Q.やっぱり最新機能が多いほうがいいの?
A.技術は日進月歩。買い替え時期には新しい機能・規格に入れ替わっているので、今必要な機能を吟味して
ポータブル電源の登場からわずか15年。その間に鉛蓄電池からリチウムイオン電池が誕生した。USBの規格も次々に更新されており、現在の最新機能も2年後、3年後には古いものになっている可能性は高い。
いつか使う最新機能付きの上級モデルを選ぶのではなく、今使う機能を重視。数年後の買い替え時に改めて検討するほうがクレバーだ。
Q.カーチャージでサブバッテリーみたいな使い方ができる?
A.クルマのアクセサリーソケットからの充電は時間がかかります
アクセサリーソケットから取り出せる電流は、車種によるがおおよそ10Aでサブバッテリーの走行充電より少なく、時間がかかるのだ。
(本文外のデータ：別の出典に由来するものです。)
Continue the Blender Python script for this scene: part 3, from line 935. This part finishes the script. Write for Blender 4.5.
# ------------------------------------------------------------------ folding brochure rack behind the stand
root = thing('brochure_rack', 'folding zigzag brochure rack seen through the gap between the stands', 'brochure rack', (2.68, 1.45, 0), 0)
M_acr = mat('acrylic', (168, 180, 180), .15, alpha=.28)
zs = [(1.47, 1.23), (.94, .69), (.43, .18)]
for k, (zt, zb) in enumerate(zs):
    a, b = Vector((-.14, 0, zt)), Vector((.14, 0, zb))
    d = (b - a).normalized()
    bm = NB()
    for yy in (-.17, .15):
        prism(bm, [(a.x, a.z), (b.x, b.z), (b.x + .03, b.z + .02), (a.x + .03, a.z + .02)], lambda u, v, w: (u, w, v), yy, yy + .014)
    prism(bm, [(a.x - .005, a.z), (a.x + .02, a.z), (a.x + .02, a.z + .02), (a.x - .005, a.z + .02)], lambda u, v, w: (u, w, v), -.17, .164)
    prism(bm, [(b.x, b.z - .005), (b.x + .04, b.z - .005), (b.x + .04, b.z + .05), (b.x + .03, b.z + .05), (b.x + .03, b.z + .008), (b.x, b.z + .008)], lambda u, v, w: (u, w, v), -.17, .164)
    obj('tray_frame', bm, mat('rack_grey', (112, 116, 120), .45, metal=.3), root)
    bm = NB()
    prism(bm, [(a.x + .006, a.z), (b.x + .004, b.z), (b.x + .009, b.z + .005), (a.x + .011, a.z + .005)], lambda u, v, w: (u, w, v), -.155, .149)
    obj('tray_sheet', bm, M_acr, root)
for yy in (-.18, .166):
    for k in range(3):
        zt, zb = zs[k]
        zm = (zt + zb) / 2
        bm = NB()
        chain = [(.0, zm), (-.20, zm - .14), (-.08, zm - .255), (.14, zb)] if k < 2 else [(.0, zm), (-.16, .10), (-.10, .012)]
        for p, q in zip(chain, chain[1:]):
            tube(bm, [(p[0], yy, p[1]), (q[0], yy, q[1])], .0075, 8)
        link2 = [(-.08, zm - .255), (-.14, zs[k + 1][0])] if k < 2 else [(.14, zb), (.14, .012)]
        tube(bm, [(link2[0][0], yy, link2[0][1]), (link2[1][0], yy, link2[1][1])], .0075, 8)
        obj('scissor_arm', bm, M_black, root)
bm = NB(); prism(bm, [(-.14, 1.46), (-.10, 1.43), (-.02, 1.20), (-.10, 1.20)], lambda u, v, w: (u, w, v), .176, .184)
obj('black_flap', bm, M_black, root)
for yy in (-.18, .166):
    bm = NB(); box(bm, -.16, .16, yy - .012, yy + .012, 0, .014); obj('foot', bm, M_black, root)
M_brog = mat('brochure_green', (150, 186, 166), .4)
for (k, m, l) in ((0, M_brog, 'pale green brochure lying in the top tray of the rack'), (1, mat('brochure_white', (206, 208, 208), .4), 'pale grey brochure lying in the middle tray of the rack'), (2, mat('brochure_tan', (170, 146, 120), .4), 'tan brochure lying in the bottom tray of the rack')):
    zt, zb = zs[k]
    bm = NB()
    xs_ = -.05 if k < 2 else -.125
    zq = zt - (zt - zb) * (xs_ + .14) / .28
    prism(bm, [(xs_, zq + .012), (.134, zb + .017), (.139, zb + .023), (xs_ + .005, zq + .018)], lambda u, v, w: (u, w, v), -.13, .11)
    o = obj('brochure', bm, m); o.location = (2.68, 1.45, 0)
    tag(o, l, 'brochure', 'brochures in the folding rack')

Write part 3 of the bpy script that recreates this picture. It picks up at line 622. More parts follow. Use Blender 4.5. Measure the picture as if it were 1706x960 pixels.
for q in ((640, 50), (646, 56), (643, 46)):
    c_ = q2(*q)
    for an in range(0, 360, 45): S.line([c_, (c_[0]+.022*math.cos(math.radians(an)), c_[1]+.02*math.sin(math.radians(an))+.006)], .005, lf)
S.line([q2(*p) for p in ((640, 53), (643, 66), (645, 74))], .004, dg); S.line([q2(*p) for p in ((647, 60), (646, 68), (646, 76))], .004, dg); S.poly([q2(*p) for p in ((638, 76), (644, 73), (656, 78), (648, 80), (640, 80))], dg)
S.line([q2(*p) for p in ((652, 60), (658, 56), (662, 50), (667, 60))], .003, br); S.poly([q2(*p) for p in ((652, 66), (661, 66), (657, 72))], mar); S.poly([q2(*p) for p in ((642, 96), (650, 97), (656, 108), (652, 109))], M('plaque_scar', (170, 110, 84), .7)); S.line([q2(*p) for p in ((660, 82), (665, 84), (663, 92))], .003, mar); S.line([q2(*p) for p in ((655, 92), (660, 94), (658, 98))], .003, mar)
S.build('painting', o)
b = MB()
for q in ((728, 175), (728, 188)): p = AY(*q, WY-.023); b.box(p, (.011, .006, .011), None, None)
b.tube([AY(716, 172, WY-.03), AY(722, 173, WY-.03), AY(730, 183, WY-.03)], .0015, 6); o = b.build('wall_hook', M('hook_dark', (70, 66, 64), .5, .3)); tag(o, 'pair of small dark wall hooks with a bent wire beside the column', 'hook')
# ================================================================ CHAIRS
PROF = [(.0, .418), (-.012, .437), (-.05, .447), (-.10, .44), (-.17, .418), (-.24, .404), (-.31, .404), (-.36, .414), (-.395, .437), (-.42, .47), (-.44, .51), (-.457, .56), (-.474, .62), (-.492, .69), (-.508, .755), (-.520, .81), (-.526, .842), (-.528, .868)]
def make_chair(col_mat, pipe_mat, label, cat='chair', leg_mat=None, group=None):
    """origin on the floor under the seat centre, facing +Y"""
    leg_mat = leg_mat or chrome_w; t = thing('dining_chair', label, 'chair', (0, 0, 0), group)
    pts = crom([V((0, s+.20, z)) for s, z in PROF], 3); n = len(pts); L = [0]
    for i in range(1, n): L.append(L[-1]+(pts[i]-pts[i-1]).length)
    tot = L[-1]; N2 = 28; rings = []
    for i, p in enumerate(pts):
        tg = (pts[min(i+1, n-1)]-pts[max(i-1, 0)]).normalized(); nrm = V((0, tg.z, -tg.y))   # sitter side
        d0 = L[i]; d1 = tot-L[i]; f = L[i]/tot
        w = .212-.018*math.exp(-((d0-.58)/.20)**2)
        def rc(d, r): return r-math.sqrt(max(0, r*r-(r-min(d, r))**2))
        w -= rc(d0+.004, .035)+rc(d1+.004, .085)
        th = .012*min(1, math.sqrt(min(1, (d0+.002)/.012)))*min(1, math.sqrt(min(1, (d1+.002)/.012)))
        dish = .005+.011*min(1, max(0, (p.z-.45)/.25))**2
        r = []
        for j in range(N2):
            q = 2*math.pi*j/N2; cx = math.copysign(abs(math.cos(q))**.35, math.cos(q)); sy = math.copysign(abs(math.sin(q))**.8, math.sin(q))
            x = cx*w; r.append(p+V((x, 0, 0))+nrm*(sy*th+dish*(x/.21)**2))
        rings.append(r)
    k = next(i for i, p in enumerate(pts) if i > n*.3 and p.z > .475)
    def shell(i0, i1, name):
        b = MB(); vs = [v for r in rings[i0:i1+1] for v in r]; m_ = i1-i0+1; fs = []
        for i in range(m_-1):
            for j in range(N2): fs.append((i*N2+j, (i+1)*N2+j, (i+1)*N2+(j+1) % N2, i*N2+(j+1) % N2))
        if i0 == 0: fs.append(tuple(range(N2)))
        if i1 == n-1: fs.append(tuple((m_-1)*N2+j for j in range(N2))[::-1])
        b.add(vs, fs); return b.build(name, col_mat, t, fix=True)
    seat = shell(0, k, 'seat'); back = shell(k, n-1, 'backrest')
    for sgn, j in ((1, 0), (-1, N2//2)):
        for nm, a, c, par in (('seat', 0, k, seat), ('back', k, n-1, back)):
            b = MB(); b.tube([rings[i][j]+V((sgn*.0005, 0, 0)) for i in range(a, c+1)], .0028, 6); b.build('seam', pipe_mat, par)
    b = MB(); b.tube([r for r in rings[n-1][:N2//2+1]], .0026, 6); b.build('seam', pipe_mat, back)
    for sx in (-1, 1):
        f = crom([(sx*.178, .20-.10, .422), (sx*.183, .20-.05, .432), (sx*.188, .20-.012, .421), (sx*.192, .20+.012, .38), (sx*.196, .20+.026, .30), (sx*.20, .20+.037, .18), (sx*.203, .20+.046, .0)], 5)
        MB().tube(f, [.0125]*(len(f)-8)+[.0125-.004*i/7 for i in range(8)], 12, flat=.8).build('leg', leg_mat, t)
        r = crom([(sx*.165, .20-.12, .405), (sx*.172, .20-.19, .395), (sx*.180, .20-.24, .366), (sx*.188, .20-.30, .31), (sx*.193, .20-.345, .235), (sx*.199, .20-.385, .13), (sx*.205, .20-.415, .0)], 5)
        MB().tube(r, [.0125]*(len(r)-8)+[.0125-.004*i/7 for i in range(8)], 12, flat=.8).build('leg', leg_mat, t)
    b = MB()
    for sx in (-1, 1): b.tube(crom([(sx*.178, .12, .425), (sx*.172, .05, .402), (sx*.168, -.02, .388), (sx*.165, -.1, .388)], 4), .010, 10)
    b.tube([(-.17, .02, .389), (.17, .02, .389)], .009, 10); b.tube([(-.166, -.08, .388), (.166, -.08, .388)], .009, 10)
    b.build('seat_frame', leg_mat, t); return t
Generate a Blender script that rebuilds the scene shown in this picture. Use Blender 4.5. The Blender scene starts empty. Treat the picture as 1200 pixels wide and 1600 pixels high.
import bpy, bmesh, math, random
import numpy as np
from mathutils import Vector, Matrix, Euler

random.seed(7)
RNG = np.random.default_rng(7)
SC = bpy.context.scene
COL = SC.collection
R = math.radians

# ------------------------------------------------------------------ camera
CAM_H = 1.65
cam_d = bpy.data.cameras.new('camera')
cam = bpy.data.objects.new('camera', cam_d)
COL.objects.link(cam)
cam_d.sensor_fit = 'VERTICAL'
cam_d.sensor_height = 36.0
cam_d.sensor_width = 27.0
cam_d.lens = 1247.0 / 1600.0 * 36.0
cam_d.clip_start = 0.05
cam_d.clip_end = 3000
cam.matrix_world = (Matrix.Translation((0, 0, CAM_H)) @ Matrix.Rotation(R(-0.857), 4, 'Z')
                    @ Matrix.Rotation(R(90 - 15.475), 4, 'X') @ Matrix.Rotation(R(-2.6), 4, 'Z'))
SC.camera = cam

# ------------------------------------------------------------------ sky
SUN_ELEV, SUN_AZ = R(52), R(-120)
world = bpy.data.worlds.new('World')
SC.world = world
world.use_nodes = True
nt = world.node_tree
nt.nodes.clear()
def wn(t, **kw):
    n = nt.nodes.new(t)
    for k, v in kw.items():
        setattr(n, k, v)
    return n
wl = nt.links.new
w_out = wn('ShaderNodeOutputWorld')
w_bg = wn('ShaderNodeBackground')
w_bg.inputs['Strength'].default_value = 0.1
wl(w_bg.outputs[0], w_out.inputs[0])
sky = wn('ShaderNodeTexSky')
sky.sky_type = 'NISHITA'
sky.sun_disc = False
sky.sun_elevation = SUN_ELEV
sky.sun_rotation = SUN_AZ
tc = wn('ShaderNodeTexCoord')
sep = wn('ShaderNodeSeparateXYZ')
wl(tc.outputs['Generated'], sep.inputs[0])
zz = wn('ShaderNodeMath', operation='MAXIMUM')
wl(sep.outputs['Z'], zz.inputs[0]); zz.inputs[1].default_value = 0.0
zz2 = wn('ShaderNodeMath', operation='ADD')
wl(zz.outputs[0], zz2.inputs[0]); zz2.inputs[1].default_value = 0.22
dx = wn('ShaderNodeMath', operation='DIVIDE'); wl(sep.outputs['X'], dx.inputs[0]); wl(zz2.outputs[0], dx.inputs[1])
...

容量400Wh以下のバッテリーであれば2〜3時間の走行で8割ほど充電できるが、例えば1000Whのバッテリーを終日利用して残量20%になった場合、2時間の走行では残量約45%まで戻るのみ。
Q.買い増しで2台持ち、買い替えで大容量。どっちがいい?
A.目的次第。でも、買い替えは大容量を選ぶ人が多い傾向があります
ソロで車中泊をするために500Whのバッテリーを購入したけれど、結婚や子どもが増えたのを機に容量を倍にしたい。よく聞く話だ。
持ち運びやすさ重視なら同容量を2台持ち。モバイルバッテリーで動く電気毛布や電気あんかが増えているので、こうしたものを組み合わせるのも手だ。
もっとも古いポータブル電源を使っているうちにパートナーが便利さに目覚め「ケトルやドライヤーを使いたい!」ということは多く、大容量に買い替えるケースがほとんどだとか。パートナーの意見を聞こう。
Q.中古で手に入れても大丈夫?
A.何回充電されたのかわからないので中古は避けて。アダプターを替えるなどカスタム済みの場合、新品であってもメーカー保証がききません
個人売買サイトには多くのポータブル電源が出品されている。お手頃価格なのはうれしいけれど、前の持ち主がどんな使い方をしているのかわからないのが困ったところ。
「購入後3カ月だけ使用」とあっても連日充電を繰り返しているか、箱に入れっぱなしだったのかで電池の状態が大きく変わる。もしかしたら地面に落として内部が破損しているかもしれない。信頼する知人から譲り受けるならまだしも、ポータブル電源の中古売買はリスクが高いのだ。
中古に限らず、気をつけたいのがアダプターだ。ポータブル電源付属のものではなく、他社の急速充電用アダプターを使うなどカスタムすればメーカー保証がきかないので注意。
Q.ポータブル電源の処分の仕方は?
A.自治体に問い合わせて。一部、引き取ってくれるメーカーもあります
発火や有害な溶液に触れる危険があるので分解は御法度。まずは自治体に問い合わせて処分方法を確認して。自治体の回収がなくても、地域に引き取ってくれる業者がないか相談しよう。買い替え時に販売店に引き取りを打診するのも手だ。
引き取り業者がわからない場合はメーカーに問い合わせ。一部メーカーでは、譲渡証を交わすなどひと手間かかるが安全に処分してくれる。そういう意味でも、サポート体制が整ったメーカーを選ぶと安心だ。